Analytical FBP / FDK architecture

Each of the three analytical backprojection helpers dispatches to a dedicated voxel-driven gather kernel (parallel / fan / cone), separate from the Siddon-based ray-driven scatter kernels that drive autograd. The autograd kernels are the pure adjoints P^T of the forward projectors (no distance weighting, no magnification scale), so the autograd classes form self-consistent forward/backward adjoint pairs.

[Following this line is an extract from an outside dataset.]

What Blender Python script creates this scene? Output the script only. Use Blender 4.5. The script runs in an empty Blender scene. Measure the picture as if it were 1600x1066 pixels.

The analytical helpers on top apply the appropriate FBP/FDK distance weighting and the analytical scale so the returned image is already amplitude-calibrated.

Scale factors applied inside the analytical helpers:

• parallel_weighted_backproject: multiplies by 1 / (2 * pi) (Fourier-convention constant; parallel beam has no source and no magnification).

• fan_weighted_backproject: multiplies by sdd / (2 * pi * sid) (Fourier constant times physical-detector-to-isocenter-plane magnification).

• cone_weighted_backproject: multiplies by sdd / (2 * pi * sid) (same derivation as the fan case; the extra third dimension does not change the ramp-filter convention).

All three helpers use (sid / U)^2 as the FDK/FBP distance weight for the divergent-beam cases (fan and cone), where U = sid + x*sin(phi) - y*cos(phi) is the distance from the source to the pixel/voxel along the central ray direction. Parallel beam has no distance weighting.

Usage Notes

Memory Management

• All operators work on CUDA tensors for optimal performance.

• Ensure sufficient GPU memory for the chosen volume / sinogram size.

• Use torch.cuda.empty_cache() to release cached allocations when switching to a large job.

Gradient Computation

• All autograd operators support automatic differentiation.

• Gradients flow through both forward and adjoint paths.

• Set requires_grad=True on input tensors to enable gradients.

• Analytical helpers (ramp_filter_1d, angular_integration_weights, cone_weighted_backproject, …) are also differentiable in the torch sense (they are pure tensor ops / autograd.Functions), so you can use them inside a loss.

Performance Considerations

• Pass contiguous tensors with the expected dimension order ((D, H, W) for 3D volumes, (num_views, det_u, det_v) for cone sinograms). The library validates layout and will raise if a non-contiguous or transposed tensor is passed.

• Use pad_factor=2 in ramp_filter_1d for cone-beam FDK; the extra FFT cost is usually negligible compared to the backprojection.

Coordinate Systems

• Image / volume coordinates: integer indices, (0, 0, 0) at the corner of the array.

• Detector coordinates: centered at the detector array center, with u in-plane and v axial for cone beam.

• Rotation: counter-clockwise around the z-axis (right-hand rule).